Posted August. 14, 2003 21:44,   

한국어

˝I believe that the prime years of our lives are 50s,˝ said 64-year-old Kim Jong-jin, who recently passed three college entrance tests for the spring semester of 2004, during an interview with the Dong-a Ilbo yesterday. His `triumph` came after six years of hard work – he took a middle and high school course after his retirement in 1997. He wanted to do something that could be of value for this society, so he decided to study. Yet, to him, feelings of achieving something must have mattered more than being socially recognized. From the picture, his face was shining like that of a young man.

We are now living in an age when men in their 50s are called `Saojeong (meaning retirement at 45)` or `Oryuk-do (meaning a 56-year-old manager who still picks up his salary).` If we refer to people in their 40s through 60s as middle age, we now often see middle-aged men stop working for companies.

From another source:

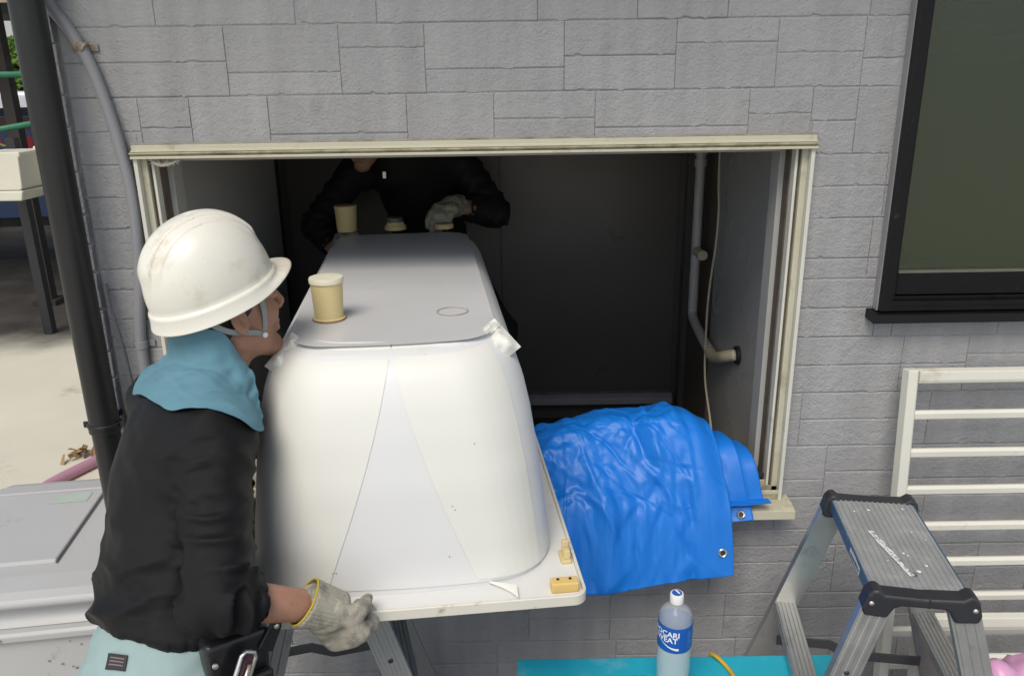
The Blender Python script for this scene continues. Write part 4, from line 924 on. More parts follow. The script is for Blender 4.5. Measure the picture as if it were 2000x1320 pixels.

The rub is their lives after retirement. Most of those men who had just worked hard not to lag behind have no plan for their later lives. Books talking about middle-aged men`s lives, such as `Later Lives of Men,` `Six Secret of Happy Middle Age,` `We Are Not Afraid of Middle Age Any More,` `Becoming Forty` and `Virtue of Growing Older,` seem to reflect the crisis of Korean men in their 40s through 50s.

Men begin to lose masculine hormone and have more famine hormone as they turn 30. This is why middle-aged men grow emotionally sensitive and become womanish. Some scholars say that people begin to think more about the meaning of life and desire in their 50s. The middle age is a second adolescence, when individuals try to find their true identities. Psychologist Carl Jung referred to the middle age as `the noon of life` citing people reach their primes years of emotion and passion. It is sad, therefore, there are many men who get lost in their `golden time` of life not knowing what to do and where to go.

Life after retirement is not extra life, but latter life. From the life cycle`s perspective, you are facing a downhill, but it is also a new beginning for a new life. It is foolish to do nothing to prepare for the latter life. Great French writer Victor Wigo once said, ˝40 is an old age for young men and 50 is a young age for old men.˝ You must lead a happy young life for an old man as you grow older.